I’d already had a swim in Bute Inlet that day. The water was so cold! When the boat approached the little bay where it paused long enough for a woman to eagerly enter the water, to paddle in circles for a few minutes, unable to feel her fingers and toes, anyway, when it approached, there was a black bear on the rocks who quickly high-tailed it into the woods. On the stony beach, large scats threaded with grass. The waters of Bute Inlet are glacier-fed, icy cold, and to swim in them is to feel utterly alive. Wildly alive.

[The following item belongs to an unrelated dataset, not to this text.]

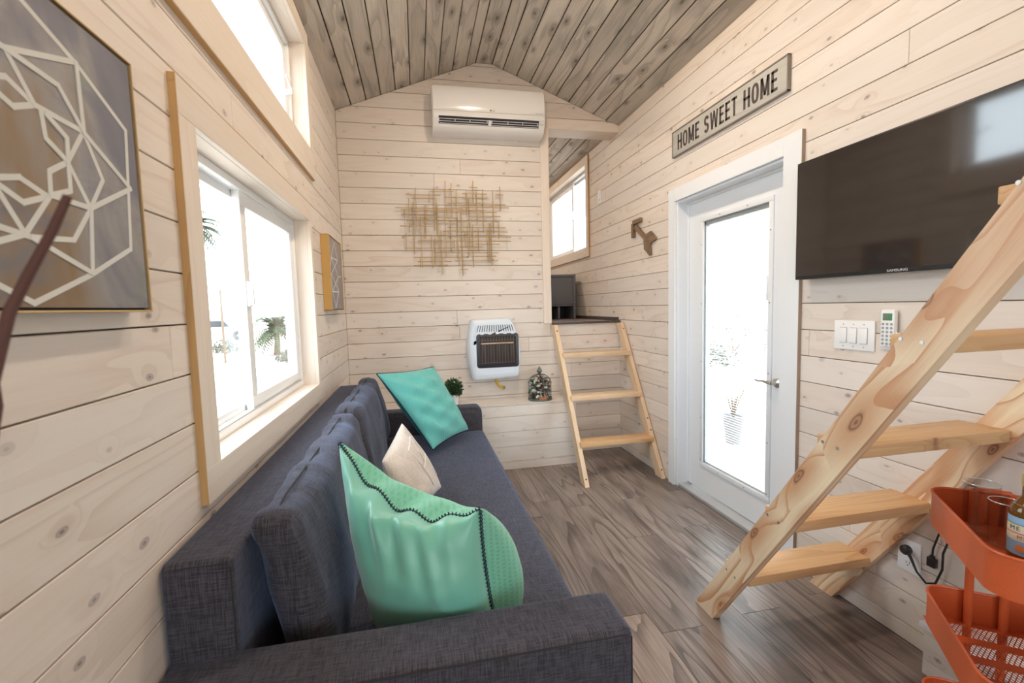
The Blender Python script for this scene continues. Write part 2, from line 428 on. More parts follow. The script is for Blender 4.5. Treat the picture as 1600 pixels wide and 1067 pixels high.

I’ve been revisiting my novel, Easthope, trying to make it good enough that a publisher won’t be able to resist it. For months I couldn’t see the gaps and now I can; I’ve been filling them in, darning the thin areas, weaving unruly strands into the fabric of the narrative. And last evening, reluctant to stop for the day, I found myself reading this passage about a swim in a coastal inlet. Not Bute but Narrows, where the Tzoonie River enters the chuck. (This section of the novel takes place in autumn, so the bears are feeding on salmon,)


In her bunk that night, Tessa felt the boat still turning under the bowl of sky, a circle within a circle, within. There ought to be words for this, she thought. So many gravities, so many currents, and we are circles in a universe that contains wars, genocides, wildfires burning across continents, and a grizzly bear at the mouth of a river, feeding on salmon. When she woke very early the next morning, she stepped out of her nightgown at the stern of the boat and climbed down the ladder into the water. It was icy! The moon had crossed the sky to the west. A star, she thought it must be Sirius, was visible too, the dog star. A few quick strokes out into the inlet, circling the boat once, then twice, and back, scrambling up the ladder to wrap herself in a towel. She made coffee in the blue graniteware pot, pouring a big mug to take back on the deck. Ah, there was the bear again, or at least it looked like the same bear, but this time a smaller one tailed it, stopping to sniff the air. Were they aware of her, did they know she had dropped into the water and come back with a strand of kelp on her leg? She took their photograph, mother and child, the morning so young it still held the light of a half moon, a star.